**THE PROBLEM:** Each line containing the word "part" must be collected.

##### STORED DATA #####

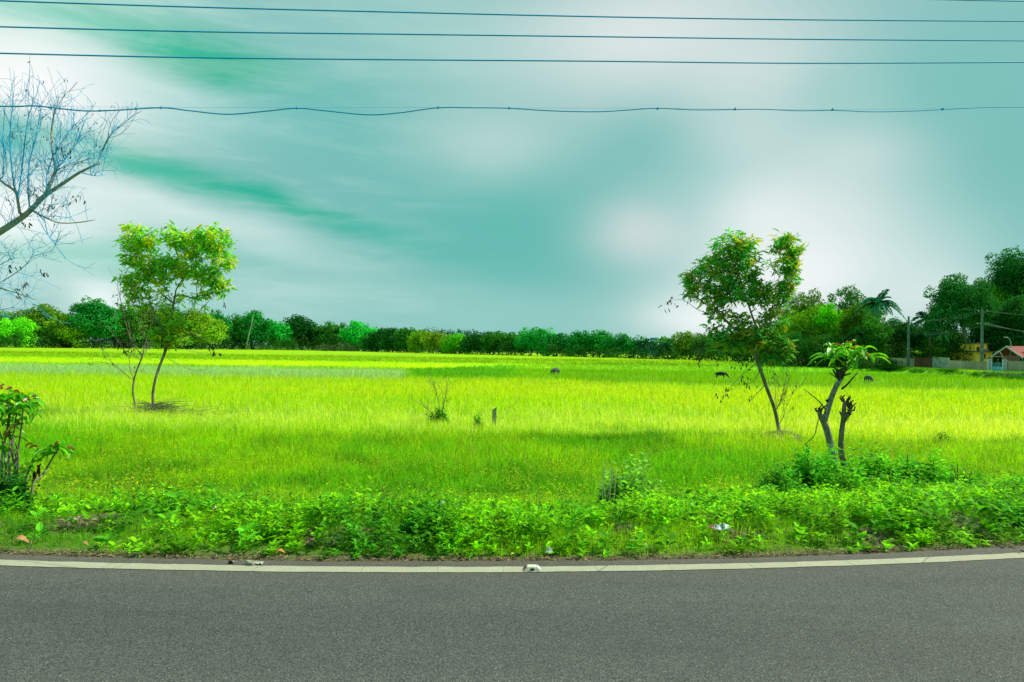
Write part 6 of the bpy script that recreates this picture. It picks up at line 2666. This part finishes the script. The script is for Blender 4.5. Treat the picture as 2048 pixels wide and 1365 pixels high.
def packetmat():
    m_, b = newmat('printed_packet')
    pos = b.n('ShaderNodeTexCoord').outputs['Generated']
    sp_ = b.n('ShaderNodeSeparateXYZ')
    b.put(sp_.inputs[0], pos)
    nz = b.noise(pos, 6, 3)
    f = b.m('ADD', sp_.outputs[0], b.m('MULTIPLY', nz, .2))
    c = b.ramp(f, [(0.0, (.5, .6, .55)), (.22, (.55, .10, .08)), (.30, (.12, .2, .16)), (.46, (.45, .6, .55)), (.55, (.8, .85, .82)), (.68, (.06, .09, .06)), (.74, (.8, .86, .82)), (1, (.72, .84, .8))])
    finish(b, princ(b, c, .4, .5))
    return m_


crumpled('plastic_packet', 1440, 1066, .105, packetmat(), 'crumpled white plastic packet with red and dark print in the weeds', 'packet', .09, .028, 11, .5, lift=.01)
crumpled('plastic_scrap', 1098, 1106, .035, noisemat('white_plastic', (.5, .55, .45), (.75, .8, .7), 40, .5, .4, .3), 'small white plastic scrap under the dark weed clump at centre', 'litter', .02, .03, 21, .8)
crumpled('paper_scrap', 885, 1011, .03, noisemat('grey_paper', (.4, .45, .4), (.6, .65, .6), 40, .5, .4, .3), 'pale scrap caught in the weeds above the broad-leaved clump', 'litter', .2, .03, 25, .8)


def fallen_leaf(px, py, L, col, label, zz=.03, ang=0.3):
    rr = ray(px, py)
    k = (CAM[2] - zz) / -rr[2]
    p = CAM + rr * k
    zg = max(gz(p[0], p[1]), 0) + zz
    a = Acc()
    t = np.linspace(0, 1, 9)
    hx = t * L
    hz = .35 * L * np.sin(t * math.pi) + .02 * L
    dv = np.array([math.cos(ang), math.sin(ang), 0])
    sd_ = np.array([-math.sin(ang), math.cos(ang), .4])
    pts = np.array([p[0], p[1], zg]) + np.outer(hx, dv) + np.outer(hz, [0, 0, 1])
    wv = L * .17 * np.sin(np.clip(t * .95 + .02, 0, 1) * math.pi)
    V = np.concatenate([pts - sd_ * wv[:, None], pts - [0, 0, .1 * L * .3], pts + sd_ * wv[:, None]])
    F4 = []
    for q in range(8):
        F4 += [[q, q + 1, 9 + q + 1, 9 + q], [9 + q, 9 + q + 1, 18 + q + 1, 18 + q]]
    a.add(V, F4, col)
    o = a.build('fallen_leaf', M['dry'])
    sm = o.modifiers.new('thickness', 'SOLIDIFY')
    sm.thickness = .001
    tag(o, label, 'dead leaf', 'curled dead leaves on the verge')


fallen_leaf(548, 1108, .09, (.50, .25, .06), 'orange-brown curled leaf by the tarmac left of centre', .02, .1)
fallen_leaf(20, 1088, .14, (.55, .30, .12), 'long curled brown leaf on the verge at the left edge', .05, .2)
fallen_leaf(160, 1090, .08, (.45, .28, .10), 'small arched tan leaf on the left part of the verge', .05, -.2)
fallen_leaf(1020, 1112, .05, (.65, .55, .12), 'small yellow leaf beside the tarmac at centre', .02, .6)
fallen_leaf(425, 1023, .08, (.60, .52, .25), 'straw-coloured upright leaf among the left weeds', .14, 1.2)
fallen_leaf(1202, 1105, .06, (.55, .5, .3), 'pale curled leaf on the tarmac edge right of the stud', .02, -.5)
fallen_leaf(1280, 1095, .09, (.6, .58, .34), 'long pale leaf arching over short grass right of centre', .03, -.7)

bpy.context.view_layer.update()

#####

**RESPONSE TO THE TASK:**
Write part 6 of the bpy script that recreates this picture. It picks up at line 2666. This part finishes the script. The script is for Blender 4.5. Treat the picture as 2048 pixels wide and 1365 pixels high.
fallen_leaf(160, 1090, .08, (.45, .28, .10), 'small arched tan leaf on the left part of the verge', .05, -.2)